Exercise aim
Print exactly the lines from the first one down to the line that contains "return m, nt, nt.nodes['Principled BSDF']", both included, and skip the pictures.

Data segment
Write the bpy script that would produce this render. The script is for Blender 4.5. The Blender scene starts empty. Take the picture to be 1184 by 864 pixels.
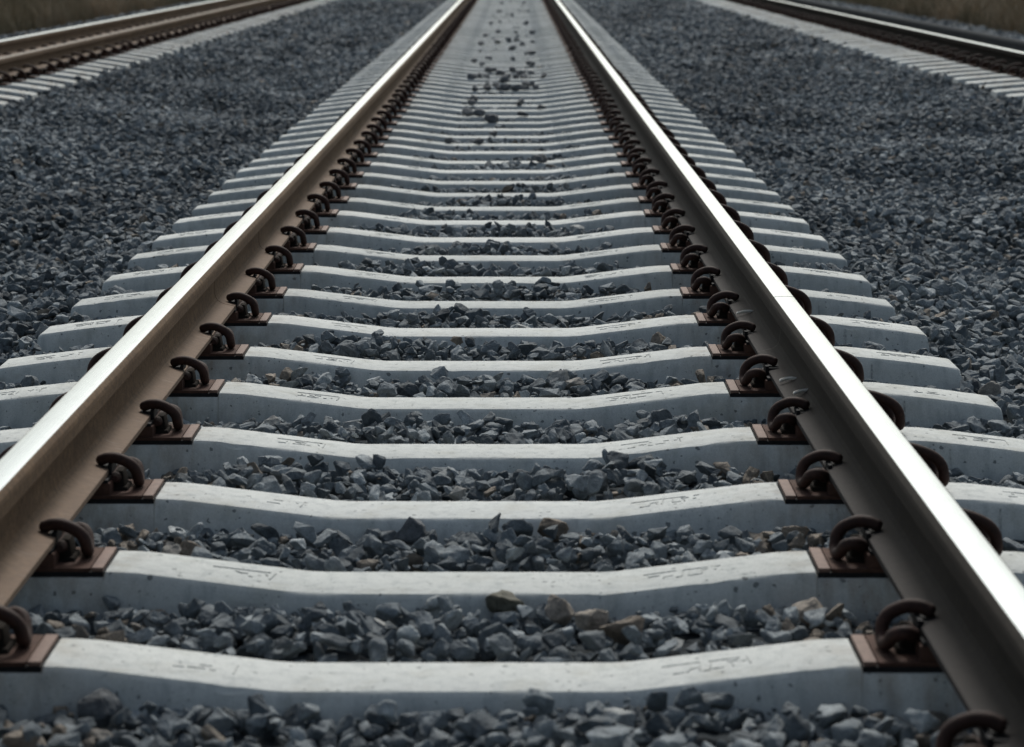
import bpy, bmesh, math, random
import numpy as np
from mathutils import Vector, Matrix, noise as mnoise

random.seed(7)
rng = np.random.default_rng(11)
R = math.radians
C = bpy.context.scene.collection
scene = bpy.context.scene

# ------------------------------------------------------------------ camera numbers
THETA = R(9.05)          # pitch below the horizontal
CAMX, CAMZ = 0.0895, 1.075
FPX = 496.0 / math.tan(THETA)      # focal length in photo pixels (photo 1184 wide)
VPX, VPY = 595.0, -64.0            # where the track vanishes, photo pixels
FC = FPX / math.cos(THETA) ** 2
SP = 0.60                # sleeper spacing
Y0 = 3.809 + 0.0855      # centre of the nearest whole sleeper

def project(x, y, z):
    """a point of the place -> photo pixel (used only for wording labels and culling)"""
    H = CAMZ - z
    Yp = FC * H / (y + H * math.tan(THETA))
    return VPX + (x - CAMX) * Yp * math.cos(THETA) / H, VPY + Yp

def ground_at(px, py, z):
    H = CAMZ - z
    Yp = py - VPY
    return CAMX + (px - VPX) / Yp * H / math.cos(THETA), FC * H / Yp - H * math.tan(THETA)

# ------------------------------------------------------------------ materials
def new_mat(name):
    m = bpy.data.materials.new(name); m.use_nodes = True
    nt = m.node_tree
    return m, nt, nt.nodes['Principled BSDF']

def N(nt, kind, **kw):
    n = nt.nodes.new(kind)
    for k, v in kw.items(): setattr(n, k, v)
    return n

def ramp(nt, fac, stops):
    r = N(nt, 'ShaderNodeValToRGB')
    el = r.color_ramp.elements
    while len(el) < len(stops): el.new(0.5)
    for e, (p, c) in zip(el, stops):
        e.position = p; e.color = (c[0], c[1], c[2], 1) if len(c) == 3 else c
    nt.links.new(fac, r.inputs[0])
    return r.outputs[0]

def noise(nt, vec, scale, detail=4, rough=0.55):
    n = N(nt, 'ShaderNodeTexNoise')
    n.inputs['Scale'].default_value = scale; n.inputs['Detail'].default_value = detail
    n.inputs['Roughness'].default_value = rough
    nt.links.new(vec, n.inputs['Vector'])
    return n.outputs['Fac']

def stretch(nt, vec, s):
    m = N(nt, 'ShaderNodeMapping'); m.inputs['Scale'].default_value = s
    nt.links.new(vec, m.inputs['Vector'])
    return m.outputs[0]

def mix(nt, fac, a, b, mode='MIX'):
    n = N(nt, 'ShaderNodeMix', data_type='RGBA', blend_type=mode)
    if isinstance(fac, (int, float)): n.inputs[0].default_value = fac
    else: nt.links.new(fac, n.inputs[0])
    for sock, v in ((n.inputs[6], a), (n.inputs[7], b)):
        if isinstance(v, tuple): sock.default_value = (v[0], v[1], v[2], 1)
        else: nt.links.new(v, sock)
    return n.outputs[2]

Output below
Write the bpy script that would produce this render. The script is for Blender 4.5. The Blender scene starts empty. Take the picture to be 1184 by 864 pixels.
import bpy, bmesh, math, random
import numpy as np
from mathutils import Vector, Matrix, noise as mnoise

random.seed(7)
rng = np.random.default_rng(11)
R = math.radians
C = bpy.context.scene.collection
scene = bpy.context.scene

# ------------------------------------------------------------------ camera numbers
THETA = R(9.05)          # pitch below the horizontal
CAMX, CAMZ = 0.0895, 1.075
FPX = 496.0 / math.tan(THETA)      # focal length in photo pixels (photo 1184 wide)
VPX, VPY = 595.0, -64.0            # where the track vanishes, photo pixels
FC = FPX / math.cos(THETA) ** 2
SP = 0.60                # sleeper spacing
Y0 = 3.809 + 0.0855      # centre of the nearest whole sleeper

def project(x, y, z):
    """a point of the place -> photo pixel (used only for wording labels and culling)"""
    H = CAMZ - z
    Yp = FC * H / (y + H * math.tan(THETA))
    return VPX + (x - CAMX) * Yp * math.cos(THETA) / H, VPY + Yp

def ground_at(px, py, z):
    H = CAMZ - z
    Yp = py - VPY
    return CAMX + (px - VPX) / Yp * H / math.cos(THETA), FC * H / Yp - H * math.tan(THETA)

# ------------------------------------------------------------------ materials
def new_mat(name):
    m = bpy.data.materials.new(name); m.use_nodes = True
    nt = m.node_tree
    return m, nt, nt.nodes['Principled BSDF']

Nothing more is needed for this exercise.